Take the records below from their first line to the line with "flashing membrane lying", and restate those lines word for word.

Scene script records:

Begin

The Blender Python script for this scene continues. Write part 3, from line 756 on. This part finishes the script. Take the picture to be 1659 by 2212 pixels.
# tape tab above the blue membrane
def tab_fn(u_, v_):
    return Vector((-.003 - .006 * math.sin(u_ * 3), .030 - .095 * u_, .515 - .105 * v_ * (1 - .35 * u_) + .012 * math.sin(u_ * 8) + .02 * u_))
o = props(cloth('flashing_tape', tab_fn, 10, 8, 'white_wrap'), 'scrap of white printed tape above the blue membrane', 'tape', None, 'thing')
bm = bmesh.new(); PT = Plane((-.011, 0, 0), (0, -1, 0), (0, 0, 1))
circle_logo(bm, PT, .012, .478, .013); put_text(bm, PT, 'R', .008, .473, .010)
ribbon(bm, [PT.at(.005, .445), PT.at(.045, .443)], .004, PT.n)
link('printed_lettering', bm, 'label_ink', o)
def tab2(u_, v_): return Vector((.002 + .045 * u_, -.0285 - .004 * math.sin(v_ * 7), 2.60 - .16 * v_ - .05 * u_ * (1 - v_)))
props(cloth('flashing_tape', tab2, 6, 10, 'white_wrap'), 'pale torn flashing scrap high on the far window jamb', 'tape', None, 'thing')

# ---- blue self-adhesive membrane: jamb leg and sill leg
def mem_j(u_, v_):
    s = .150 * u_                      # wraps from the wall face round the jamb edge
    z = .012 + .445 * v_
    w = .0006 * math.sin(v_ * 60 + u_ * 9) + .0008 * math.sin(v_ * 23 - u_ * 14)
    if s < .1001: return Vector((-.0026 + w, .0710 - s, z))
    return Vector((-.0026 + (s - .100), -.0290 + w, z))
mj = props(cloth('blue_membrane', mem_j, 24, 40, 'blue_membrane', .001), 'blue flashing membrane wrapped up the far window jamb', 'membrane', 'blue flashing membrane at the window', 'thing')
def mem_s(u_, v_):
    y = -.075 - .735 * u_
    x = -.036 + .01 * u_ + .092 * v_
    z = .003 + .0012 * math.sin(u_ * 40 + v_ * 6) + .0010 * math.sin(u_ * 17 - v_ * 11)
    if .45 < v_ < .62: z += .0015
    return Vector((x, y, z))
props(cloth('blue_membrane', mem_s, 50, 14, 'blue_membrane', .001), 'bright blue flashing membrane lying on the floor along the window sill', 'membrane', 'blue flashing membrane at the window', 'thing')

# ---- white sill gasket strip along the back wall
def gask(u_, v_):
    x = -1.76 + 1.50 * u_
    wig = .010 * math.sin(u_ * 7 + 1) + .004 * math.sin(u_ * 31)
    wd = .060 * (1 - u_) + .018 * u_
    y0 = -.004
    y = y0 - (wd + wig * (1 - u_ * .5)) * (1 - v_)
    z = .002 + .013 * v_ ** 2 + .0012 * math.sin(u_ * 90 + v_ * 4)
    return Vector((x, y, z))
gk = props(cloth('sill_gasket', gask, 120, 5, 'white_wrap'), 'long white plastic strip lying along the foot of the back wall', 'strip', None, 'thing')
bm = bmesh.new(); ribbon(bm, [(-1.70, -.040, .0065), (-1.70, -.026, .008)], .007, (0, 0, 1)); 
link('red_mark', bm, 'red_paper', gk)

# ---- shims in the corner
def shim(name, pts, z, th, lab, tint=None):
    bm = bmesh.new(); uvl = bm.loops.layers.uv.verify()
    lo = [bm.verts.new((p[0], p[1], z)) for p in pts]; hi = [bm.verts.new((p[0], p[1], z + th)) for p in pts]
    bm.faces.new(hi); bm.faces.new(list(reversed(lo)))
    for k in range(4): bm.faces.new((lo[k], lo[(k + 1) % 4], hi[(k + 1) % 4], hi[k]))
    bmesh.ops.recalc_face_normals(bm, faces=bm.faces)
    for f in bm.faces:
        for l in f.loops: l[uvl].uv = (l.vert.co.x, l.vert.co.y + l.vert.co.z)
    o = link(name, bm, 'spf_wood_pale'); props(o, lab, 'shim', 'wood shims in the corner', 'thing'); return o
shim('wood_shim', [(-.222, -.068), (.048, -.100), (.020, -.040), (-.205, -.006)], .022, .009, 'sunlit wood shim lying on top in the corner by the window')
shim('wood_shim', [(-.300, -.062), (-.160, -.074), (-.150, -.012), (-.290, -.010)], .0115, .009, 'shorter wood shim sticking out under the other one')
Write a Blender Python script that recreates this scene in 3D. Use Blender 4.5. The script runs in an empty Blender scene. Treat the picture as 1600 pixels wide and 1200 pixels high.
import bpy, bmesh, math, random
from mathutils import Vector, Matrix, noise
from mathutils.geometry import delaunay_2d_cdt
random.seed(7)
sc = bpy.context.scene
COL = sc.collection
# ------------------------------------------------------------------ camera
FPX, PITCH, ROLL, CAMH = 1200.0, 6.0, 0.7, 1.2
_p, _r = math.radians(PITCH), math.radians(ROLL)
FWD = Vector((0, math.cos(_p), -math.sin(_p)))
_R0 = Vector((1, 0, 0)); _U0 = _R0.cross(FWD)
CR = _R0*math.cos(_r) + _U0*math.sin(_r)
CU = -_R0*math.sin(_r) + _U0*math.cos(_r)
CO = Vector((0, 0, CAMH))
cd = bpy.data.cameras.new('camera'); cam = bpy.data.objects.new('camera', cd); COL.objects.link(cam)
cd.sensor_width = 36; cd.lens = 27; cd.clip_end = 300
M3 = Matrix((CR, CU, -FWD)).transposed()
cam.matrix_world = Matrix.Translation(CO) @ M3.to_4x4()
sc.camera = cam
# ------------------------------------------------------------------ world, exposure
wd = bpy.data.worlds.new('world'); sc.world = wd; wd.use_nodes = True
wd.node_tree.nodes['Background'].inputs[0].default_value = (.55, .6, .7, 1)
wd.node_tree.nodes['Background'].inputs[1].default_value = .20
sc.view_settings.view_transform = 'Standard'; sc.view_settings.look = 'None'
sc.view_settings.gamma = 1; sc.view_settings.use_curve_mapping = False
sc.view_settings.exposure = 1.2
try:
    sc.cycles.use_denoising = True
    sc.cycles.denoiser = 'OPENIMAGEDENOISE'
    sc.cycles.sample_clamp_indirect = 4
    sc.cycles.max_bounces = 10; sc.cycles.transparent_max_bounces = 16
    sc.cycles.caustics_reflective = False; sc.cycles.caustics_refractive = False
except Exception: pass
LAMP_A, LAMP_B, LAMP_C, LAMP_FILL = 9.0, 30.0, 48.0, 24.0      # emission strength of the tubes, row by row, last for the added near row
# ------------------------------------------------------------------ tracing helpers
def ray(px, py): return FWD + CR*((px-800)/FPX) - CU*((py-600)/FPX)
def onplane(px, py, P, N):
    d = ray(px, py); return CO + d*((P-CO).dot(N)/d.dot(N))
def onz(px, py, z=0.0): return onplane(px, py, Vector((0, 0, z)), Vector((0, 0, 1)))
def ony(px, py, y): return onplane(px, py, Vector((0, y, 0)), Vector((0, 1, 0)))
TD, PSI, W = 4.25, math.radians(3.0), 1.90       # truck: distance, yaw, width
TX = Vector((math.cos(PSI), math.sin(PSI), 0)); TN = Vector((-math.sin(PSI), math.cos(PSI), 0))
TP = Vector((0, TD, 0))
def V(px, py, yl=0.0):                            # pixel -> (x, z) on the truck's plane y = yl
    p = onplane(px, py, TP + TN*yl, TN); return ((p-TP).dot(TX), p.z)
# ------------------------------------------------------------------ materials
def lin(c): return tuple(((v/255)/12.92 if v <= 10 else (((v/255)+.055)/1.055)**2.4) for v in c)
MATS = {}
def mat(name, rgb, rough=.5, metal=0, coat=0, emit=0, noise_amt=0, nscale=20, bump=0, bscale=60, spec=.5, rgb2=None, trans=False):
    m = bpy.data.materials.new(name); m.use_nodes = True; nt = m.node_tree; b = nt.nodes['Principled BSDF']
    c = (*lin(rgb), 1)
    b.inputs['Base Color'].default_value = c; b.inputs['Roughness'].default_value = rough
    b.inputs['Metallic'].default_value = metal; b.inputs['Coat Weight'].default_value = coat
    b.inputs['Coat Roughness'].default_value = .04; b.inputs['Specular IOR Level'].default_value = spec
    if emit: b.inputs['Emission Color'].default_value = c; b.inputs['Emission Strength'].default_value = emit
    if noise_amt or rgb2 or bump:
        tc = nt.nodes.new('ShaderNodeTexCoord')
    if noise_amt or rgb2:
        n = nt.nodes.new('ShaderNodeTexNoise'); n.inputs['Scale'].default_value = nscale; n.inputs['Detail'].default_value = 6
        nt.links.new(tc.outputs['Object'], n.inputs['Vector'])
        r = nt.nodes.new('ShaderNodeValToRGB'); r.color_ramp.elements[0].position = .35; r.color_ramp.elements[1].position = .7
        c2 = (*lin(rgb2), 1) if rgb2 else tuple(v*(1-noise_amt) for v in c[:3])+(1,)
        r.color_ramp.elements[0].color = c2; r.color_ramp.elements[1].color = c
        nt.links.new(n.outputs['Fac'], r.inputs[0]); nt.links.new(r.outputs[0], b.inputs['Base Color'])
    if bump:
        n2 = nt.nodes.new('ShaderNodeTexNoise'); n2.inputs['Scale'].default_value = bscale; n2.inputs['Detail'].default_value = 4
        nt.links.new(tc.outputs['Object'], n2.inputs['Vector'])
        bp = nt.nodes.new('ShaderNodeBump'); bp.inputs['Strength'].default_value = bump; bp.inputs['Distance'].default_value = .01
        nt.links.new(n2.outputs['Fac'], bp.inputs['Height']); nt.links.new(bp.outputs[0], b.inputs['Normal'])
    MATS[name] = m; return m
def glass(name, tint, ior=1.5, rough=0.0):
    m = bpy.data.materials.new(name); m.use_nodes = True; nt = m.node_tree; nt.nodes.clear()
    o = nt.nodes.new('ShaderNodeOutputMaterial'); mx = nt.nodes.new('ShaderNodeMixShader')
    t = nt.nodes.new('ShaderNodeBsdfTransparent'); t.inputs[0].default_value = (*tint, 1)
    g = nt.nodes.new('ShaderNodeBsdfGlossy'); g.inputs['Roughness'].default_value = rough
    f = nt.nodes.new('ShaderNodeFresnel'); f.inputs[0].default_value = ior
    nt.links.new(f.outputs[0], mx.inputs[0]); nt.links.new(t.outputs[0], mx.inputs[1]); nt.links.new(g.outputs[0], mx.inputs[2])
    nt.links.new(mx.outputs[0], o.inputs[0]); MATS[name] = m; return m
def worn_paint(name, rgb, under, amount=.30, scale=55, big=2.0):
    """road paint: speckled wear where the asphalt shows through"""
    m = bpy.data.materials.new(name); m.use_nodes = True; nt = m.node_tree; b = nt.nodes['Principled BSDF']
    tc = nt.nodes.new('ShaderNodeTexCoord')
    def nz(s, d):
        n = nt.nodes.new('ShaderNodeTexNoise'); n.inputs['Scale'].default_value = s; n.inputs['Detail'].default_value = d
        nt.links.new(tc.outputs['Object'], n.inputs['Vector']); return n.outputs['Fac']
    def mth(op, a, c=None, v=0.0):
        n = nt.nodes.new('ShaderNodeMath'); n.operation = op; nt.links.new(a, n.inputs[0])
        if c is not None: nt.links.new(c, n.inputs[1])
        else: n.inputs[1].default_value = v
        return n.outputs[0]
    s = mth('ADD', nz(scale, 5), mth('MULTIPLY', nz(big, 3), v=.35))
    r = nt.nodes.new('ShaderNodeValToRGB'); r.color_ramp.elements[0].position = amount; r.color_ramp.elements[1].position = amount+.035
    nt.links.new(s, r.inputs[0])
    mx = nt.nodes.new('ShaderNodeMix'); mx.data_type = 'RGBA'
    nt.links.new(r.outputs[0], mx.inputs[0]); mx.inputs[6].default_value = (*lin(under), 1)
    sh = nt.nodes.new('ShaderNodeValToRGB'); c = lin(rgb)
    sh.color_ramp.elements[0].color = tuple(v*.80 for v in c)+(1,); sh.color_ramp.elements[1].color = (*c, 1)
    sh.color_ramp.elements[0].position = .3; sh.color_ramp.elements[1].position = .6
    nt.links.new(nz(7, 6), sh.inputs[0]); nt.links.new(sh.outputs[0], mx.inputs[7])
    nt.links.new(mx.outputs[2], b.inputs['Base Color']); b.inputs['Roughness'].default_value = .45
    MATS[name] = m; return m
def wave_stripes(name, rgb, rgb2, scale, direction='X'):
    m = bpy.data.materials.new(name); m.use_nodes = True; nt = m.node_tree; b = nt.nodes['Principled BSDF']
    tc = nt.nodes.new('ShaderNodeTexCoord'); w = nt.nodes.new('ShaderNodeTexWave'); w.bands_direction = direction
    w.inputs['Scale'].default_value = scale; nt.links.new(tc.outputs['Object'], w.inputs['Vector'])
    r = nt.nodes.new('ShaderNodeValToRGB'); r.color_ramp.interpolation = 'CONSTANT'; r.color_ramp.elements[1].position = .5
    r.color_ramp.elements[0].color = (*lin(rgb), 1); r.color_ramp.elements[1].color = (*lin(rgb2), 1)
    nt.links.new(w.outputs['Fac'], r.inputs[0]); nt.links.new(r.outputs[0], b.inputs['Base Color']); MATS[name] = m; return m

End

Exercise result
The Blender Python script for this scene continues. Write part 3, from line 756 on. This part finishes the script. Take the picture to be 1659 by 2212 pixels.
# tape tab above the blue membrane
def tab_fn(u_, v_):
    return Vector((-.003 - .006 * math.sin(u_ * 3), .030 - .095 * u_, .515 - .105 * v_ * (1 - .35 * u_) + .012 * math.sin(u_ * 8) + .02 * u_))
o = props(cloth('flashing_tape', tab_fn, 10, 8, 'white_wrap'), 'scrap of white printed tape above the blue membrane', 'tape', None, 'thing')
bm = bmesh.new(); PT = Plane((-.011, 0, 0), (0, -1, 0), (0, 0, 1))
circle_logo(bm, PT, .012, .478, .013); put_text(bm, PT, 'R', .008, .473, .010)
ribbon(bm, [PT.at(.005, .445), PT.at(.045, .443)], .004, PT.n)
link('printed_lettering', bm, 'label_ink', o)
def tab2(u_, v_): return Vector((.002 + .045 * u_, -.0285 - .004 * math.sin(v_ * 7), 2.60 - .16 * v_ - .05 * u_ * (1 - v_)))
props(cloth('flashing_tape', tab2, 6, 10, 'white_wrap'), 'pale torn flashing scrap high on the far window jamb', 'tape', None, 'thing')

# ---- blue self-adhesive membrane: jamb leg and sill leg
def mem_j(u_, v_):
    s = .150 * u_                      # wraps from the wall face round the jamb edge
    z = .012 + .445 * v_
    w = .0006 * math.sin(v_ * 60 + u_ * 9) + .0008 * math.sin(v_ * 23 - u_ * 14)
    if s < .1001: return Vector((-.0026 + w, .0710 - s, z))
    return Vector((-.0026 + (s - .100), -.0290 + w, z))
mj = props(cloth('blue_membrane', mem_j, 24, 40, 'blue_membrane', .001), 'blue flashing membrane wrapped up the far window jamb', 'membrane', 'blue flashing membrane at the window', 'thing')
def mem_s(u_, v_):
    y = -.075 - .735 * u_
    x = -.036 + .01 * u_ + .092 * v_
    z = .003 + .0012 * math.sin(u_ * 40 + v_ * 6) + .0010 * math.sin(u_ * 17 - v_ * 11)
    if .45 < v_ < .62: z += .0015
    return Vector((x, y, z))
props(cloth('blue_membrane', mem_s, 50, 14, 'blue_membrane', .001), 'bright blue flashing membrane lying on the floor along the window sill', 'membrane', 'blue flashing membrane at the window', 'thing')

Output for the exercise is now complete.